“Experience is simply the name we give our mistakes.” –Oscar Wilde
On February 18, 1895, Lord John Douglas the Marquis of Queensbury left his business card at the Albemarle Club for Oscar Wilde, who was his son’s lover. A note on the card read, “For Oscar Wilde, posing somdomite [sic].” The literary figure countered with a libel suit. This turned out to be a very bad idea.
Wilde met Lord Alfred “Bosie” Douglas in the summer of 1891. The Oxford undergraduate Bosie was a fan, having read The Picture of Dorian Gray several times. They became lovers. Bosie introduced Wilde to the Victorian underbelly of male prostitution. The author wined and dined young men for hire and sealed the deal in a hotel room. He pampered the prostitutes and Bosie with gifts. In the essay De Profundis, Wilde reflected on the experience, “”It was like feasting with panthers; the danger was half the excitement… I did not know that when they were to strike at me it was to be at another’s piping and at another’s pay.” When they met in 1891, Wilde was 36 and Bosie was 20.
The Marquis of Queensbury did not approve.
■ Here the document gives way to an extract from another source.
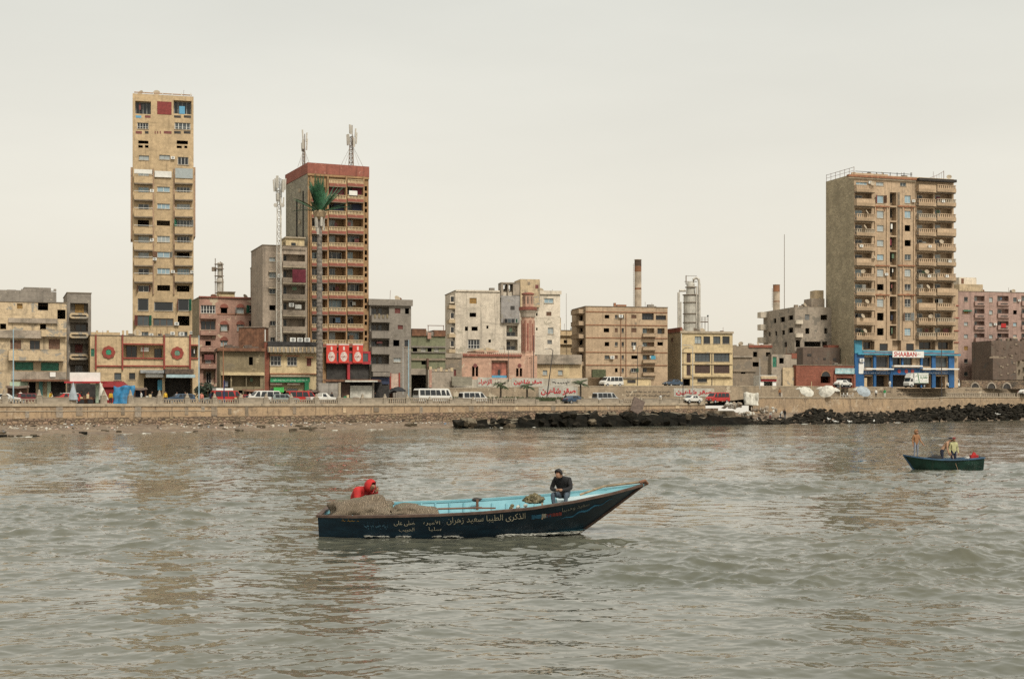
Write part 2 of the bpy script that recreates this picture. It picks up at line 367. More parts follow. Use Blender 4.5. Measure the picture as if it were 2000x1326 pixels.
class Face:
    """a vertical plane; pixels of the photograph are carried onto it"""
    def __init__(s, ax, ay, ang): s.ax, s.ay, s.c, s.s = ax, ay, math.cos(ang), math.sin(ang)
    def u(s, px):
        k = (px - 1000) / FPX; return (k * s.ay - s.ax) / (s.c - k * s.s)
    def z(s, px, py): return CAM_H + (HORY - py) / FPX * (s.ay + s.u(px) * s.s)
class Bld:
    def __init__(s, name, label, xl, Y, th, xr, yt, zb, D, mat, cat='building', group=None, sidemat=None, roofmat=None, parapet=.35):
        s.th = R(th); s.f = Face((xl - 1000) / FPX * Y, Y, s.th); s.zb = zb; s.D = D; s.mat = mat; s.sidemat = sidemat or mat
        s.root = tag(empty(name, (s.f.ax, s.f.ay, zb), s.th), label, cat, group)
        s.W = s.f.u(xr); s.H = s.f.z((xl + xr) / 2, yt) - zb; s.ops = []; s.roofmat = roofmat or CONC; s.parapet = parapet
        s.lf = None; s.lops = []; s.lived = cat == 'building'
    def left(s):
        """work on the left flank as seen from outside"""
        if s.lf is None: s.lf = Face(s.f.ax - s.D * s.f.s, s.f.ay + s.D * s.f.c, s.th - PI / 2)
        return s.lf
    def rc(s, r, side=False):
        f = s.left() if side else s.f; x0, y0, x1, y1 = r; m = (x0 + x1) / 2
        return f.u(x0), f.u(x1), f.z(m, y1) - s.zb, f.z(m, y0) - s.zb
    def mat4(s, side, u, y, z):
        if side: return Matrix.Translation((0, s.D, 0)) @ Matrix.Rotation(-PI / 2, 4, 'Z') @ Matrix.Translation((u, y, z))
        return Matrix.Translation((u, y, z))
    def put(s, name, me, u, y, z, sx=1, sy=1, sz=1, side=False, parent=None):
        return link(name, me, parent or s.root, mat4=s.mat4(side, u, y, z) @ Matrix.Diagonal((sx, sy, sz, 1)))
    def _glaze(s, u0, u1, z0, z1, y, cols, transom, fr, pn, side):
        pn = random.choice(pn) if isinstance(pn, (list, tuple)) else pn
        wdw = s.put('window', win_mesh(cols, transom, fr), u0 + .004, y, z0 + .004, u1 - u0 - .008, 1.4, z1 - z0 - .008, side)
        link('pane', pane_mesh(pn), wdw)
        return wdw
    def win(s, rects, cols=2, transom=0, fr=None, pn=None, rec=.16, side=False, sill=True):
        for r in rects:
            u0, u1, z0, z1 = s.rc(r, side); (s.lops if side else s.ops).append((u0, u1, z0, z1, rec + .12, None))
            q = random.random() if s.lived else 1
            if q < .13 and not side: ac_unit(s.root, u1 + .15, -.42, z0 + random.uniform(0, .4), random.uniform(.65, .85))
            elif q < .25 and not side:
                for x_, a_ in ((u0, R(random.uniform(95, 150))), (u1, R(random.uniform(30, 85)))): link('shutter_leaf', shut_mesh(random.choice([SHUTB, SHUTM, SHUTG, GFRAME])), s.root, mat4=Matrix.Translation((x_, -.02, z0)) @ Matrix.Rotation(-a_, 4, 'Z') @ Matrix.Diagonal(((u1 - u0) * .48, .5, z1 - z0, 1)))
            if .25 < q < .36 and not side: continue
            s._glaze(u0, u1, z0, z1, rec, cols, transom, fr or WFRAME, pn or [GL_D, GL_M, GL_P], side)
            if sill: s.put('sill', unit('sill', lambda: MB().box(0, 1, -.10, .05, -.10, 0).mesh('sill', LCONC)), u0 - .08, 0, z0, u1 - u0 + .16, 1, 1, side)
    def shut(s, rects, mat=None, rec=.12, side=False):
        for r in rects:
            u0, u1, z0, z1 = s.rc(r, side); (s.lops if side else s.ops).append((u0, u1, z0, z1, rec + .12, None))
            s.put('shutter', shut_mesh(mat or SHUTB), u0 + .004, rec, z0 + .004, u1 - u0 - .008, 1, z1 - z0 - .008, side)
    def hole(s, rects, side=False, depth=.28, lintel=False):
        for r in rects:
            u0, u1, z0, z1 = s.rc(r, side); (s.lops if side else s.ops).append((u0, u1, z0, z1, depth, None))
            if lintel: s.put('hood', unit('hood', lambda: MB().box(-.08, 1.08, -.45, .02, 0, .1).mesh('hood', LCONC)), u0, 0, z1, u1 - u0, 1, 1, side)
    def logg(s, rects, depth=2.3, inner=None, fr=None, pn=None, cols=2, side=False):
        """a recessed balcony: deep opening, back wall, a glazed door or window in the back wall; inner = list of (a,b,c,d) fractions"""
        for r in rects:
            u0, u1, z0, z1 = s.rc(r, side); (s.lops if side else s.ops).append((u0, u1, z0, z1, depth, depth))
            depth_ = depth
            if depth > 1.1 and not side and random.random() < .45:
                cm = random.choice(LAUN); q0 = u0 + (u1 - u0) * random.uniform(.1, .6); mb = MB(); ww = (u1 - u0) * random.uniform(.12, .35); hh = (z1 - z0) * random.uniform(.25, .5); mb.box(0, ww, .12, .15, -hh, 0); mb.build('laundry', cm, s.root, loc=(q0, random.uniform(.1, .6), z1 - (z1 - z0) * random.uniform(.1, .3)))
            for a, b, c, d in (inner if inner is not None else [(.12, .88, .12, .82)]):
                s._glaze(u0 + (u1 - u0) * a, u0 + (u1 - u0) * b, z0 + (z1 - z0) * c, z0 + (z1 - z0) * d, depth - .10, cols, 0, fr or WFRAME, pn or [GL_D, GL_M, GL_P], side)
    def box(s, name, r, d0, d1, mat, side=False, parent=None):
        u0, u1, z0, z1 = s.rc(r, side); mb = MB(); mb.box(0, u1 - u0, d0, d1, 0, z1 - z0)
        o = link(name, mb.mesh(name, mat), parent or s.root, mat4=s.mat4(side, u0, 0, z0)); return o
    def balc(s, r, proj=1.0, mat=None, style='solid', slab=None, n=10, rail=None, side=False, base=.35):
        """projecting balcony: slab, and a parapet that is solid, of turned balusters or of bars"""
        u0, u1, z0, z1 = s.rc(r, side); W, H = u1 - u0, z1 - z0; mat = mat or s.mat
        mb = MB(); mb.box(0, W, -proj, -.004, 0, .16)
        if style == 'solid':
            mb.box(0, W, -proj + .004, -proj + .13, .16, H); mb.box(.004, .12, -proj + .13, -.006, .16, H - .02); mb.box(W - .12, W - .004, -proj + .13, -.006, .16, H - .02)
            mb.box(-.04, W + .04, -proj - .04, -proj + .17, H, H + .07)
        else:
            mb.box(.002, W - .002, -proj + .004, -proj + .14, .16, H * base)
        o = link('balcony', mb.mesh('balcony', slab or mat), s.root, mat4=s.mat4(side, u0, 0, z0))
        if style != 'solid':
            link('railing', balus_mesh(n, rail or mat, style == 'balus'), o, loc=(0, -proj + .09, H * base), scale=(W, .8, H * (1 - base)))
            for q in (0.05, W - .05): link('railing', balus_mesh(5, rail or mat, style == 'balus'), o, loc=(q, -.02, H * base), rot=(0, 0, -PI / 2), scale=(proj - .16, .6, H * (1 - base) * .98))
        return o
    def sign(s, r, d, board, text, col, bold=.01, inset=(.06, .2), name='sign'):
        o = s.box(name, r, -d - .08, -d, board); u0, u1, z0, z1 = s.rc(r); W, H = u1 - u0, z1 - z0
        lettering(text, lambda a, b, l: (W * (inset[0] + (1 - 2 * inset[0]) * a), -d - .10 - l, H * (inset[1] + (1 - 2 * inset[1]) * b)), col, o, bold=bold)
        return o
    def _panel(s, W, H, ops, mat, side):
        mb = MB(); H = H
        zs = sorted({0, H} | {z for o in ops for z in o[2:4] if 0 < z < H})
        for za, zb in zip(zs, zs[1:]):
            blk = sorted((max(0, o[0]), min(W, o[1])) for o in ops if o[2] < (za + zb) / 2 < o[3]); x = 0
            for a, b in blk + [(W, W)]:
                if a > x + 1e-4: mb.quad((x, 0, za), (a, 0, za), (a, 0, zb), (x, 0, zb))
                x = max(x, b)
        for u0, u1, z0, z1, d, back in ops:
            mb.quad((u0, 0, z0), (u0, d, z0), (u0, d, z1), (u0, 0, z1)); mb.quad((u1, 0, z0), (u1, 0, z1), (u1, d, z1), (u1, d, z0))
            mb.quad((u0, 0, z0), (u1, 0, z0), (u1, d, z0), (u0, d, z0)); mb.quad((u0, 0, z1), (u0, d, z1), (u1, d, z1), (u1, 0, z1))
            if back: mb.quad((u0, d, z0), (u1, d, z0), (u1, d, z1), (u0, d, z1))
        return link('wall', mb.mesh('wall', mat), s.root, mat4=s.mat4(side, 0, 0, 0))
    def done(s, coping=True):
        s._panel(s.W, s.H, s.ops, s.mat, False)
        s._panel(s.D, s.H, s.lops, s.sidemat, True)
        W, H, D = s.W, s.H, s.D; mb = MB()
        mb.quad((W, 0, 0), (W, D, 0), (W, D, H), (W, 0, H)); mb.quad((W, D, 0), (0, D, 0), (0, D, H), (W, D, H))
        mb.build('wall', s.sidemat, s.root)
        mb = MB(); mb.quad((.01, .01, H - s.parapet), (W - .01, .01, H - s.parapet), (W - .01, D - .01, H - s.parapet), (.01, D - .01, H - s.parapet))
        if coping:
            for a in ((-.08, W + .08, -.08, .22), (-.08, W + .08, D - .22, D + .08)): mb.box(*a, H + .002, H + .14)
            for a in ((-.08, .22, .22, D - .22), (W - .22, W + .08, .22, D - .22)): mb.box(*a, H + .002, H + .14)
        mb.build('roof', s.roofmat, s.root)
        if W > 5 and D > 5:
            for k in range(int(W / 2.2)):
                x = random.uniform(.5, W - .8); q = random.random(); y = random.uniform(.4, 2.5)
                if q < .3: MB().tube([(x, y, H - .3), (x + random.uniform(-.1, .1), y, H + random.uniform(.7, 1.9))], .035, 4).build('roof_rod', RUST, s.root)
                elif q < .5: dish(s.root, x, y, H + .45, random.uniform(.4, .65))
                elif q < .62: MB().lathe([(.5, H - .3), (.5, H + .7), (.3, H + .85)], 10, (x, y + .6)).build('roof_drum', random.choice([STEEL, RUST, GALV, GREYC]), s.root)
                elif q < .8: MB().box(x, x + random.uniform(.4, 1.4), y, y + .8, H - .3, H + random.uniform(.25, .8)).build('roof_junk', random.choice([RUIN, CONC, GREYC, RUST]), s.root)
        return s
    def jag(s, x0, x1, yt, amp, mat, step=4, d=.5, seed=0):
        """broken top courses of uneven height"""
        r = random.Random(seed); x = x0
        while x < x1:
            w_ = r.uniform(.5, 1.5) * step; s.box('masonry', (x, yt - r.random() ** 1.5 * amp, min(x + w_, x1), yt + .6), .02, d, mat); x += w_ + .03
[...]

He was a boxing aficionado who sponsored the Queensbury rules that shaped the sport. In June 1894, he threatened Wilde. “[I]f I catch you and my son again in any public restaurant I will thrash you.” Wilde riposted, “I don’t know what the Queensberry rules are, but the Oscar Wilde rule is to shoot on sight.” This surely incensed the Marquis. His oldest son, Francis Douglas the Viscount Drumlanrig, died tragically that year. Officially, Francis was killed in a shooting accident, but there were stories that he shot himself over an affair with Prime Minister Archibald Primrose the Earl of Rosebery. The father made it known that he had contempt for “Snob Queers like Roseberry [sic].”
Queensbury dropped off his card at the Albemarle and Wilde received it on February 28, 1895. With Bosie’s support, Wilde had the father arrested for criminal libel. The trial began on April 3.
Under the Libel Act of 1843, Queensbury could be convicted for up to two years if his public declaration that Wilde was a “somdomite” were proven false. Libel is a published defamation of character. In this case, it was the calling card. Sodomy, in the Victorian era, could be seen as any sex that was not straightforward man-woman penis-vagina. Queensbury and his lawyer Edward Carson used private detectives to find Wilde’s male escorts.
Carson found them. He presented the working class rent boys at the trial as Wilde’s sexual partners. Wilde admitted that he knew them and they were friends, despite the social barriers. Carson grilled Wilde on whether or not he kissed a particular servant. “Oh, dear no,” Wilde replied with his typical wit. “He was a particularly plain boy – unfortunately ugly – I pitied him for it.” Wit did not win the case. After the several prostitutes testified in court to having sex with him, Wilde dropped the case. Queensbury was acquitted. The Libel Act forced Wilde to pay the court costs for a false accusation, which bankrupted him.
Furthermore, Wilde’s liaisons led to his arrest for “gross indecency.” This trial began on April 26, 1895. He was convicted, sentenced and imprisoned on May 25, 1985. He was not released until May 18, 1897.
Wilde may have had an enduring wit that provided him with fame and acclaim, but he neglected his own words, “He knew the precise psychological moment when to say nothing.”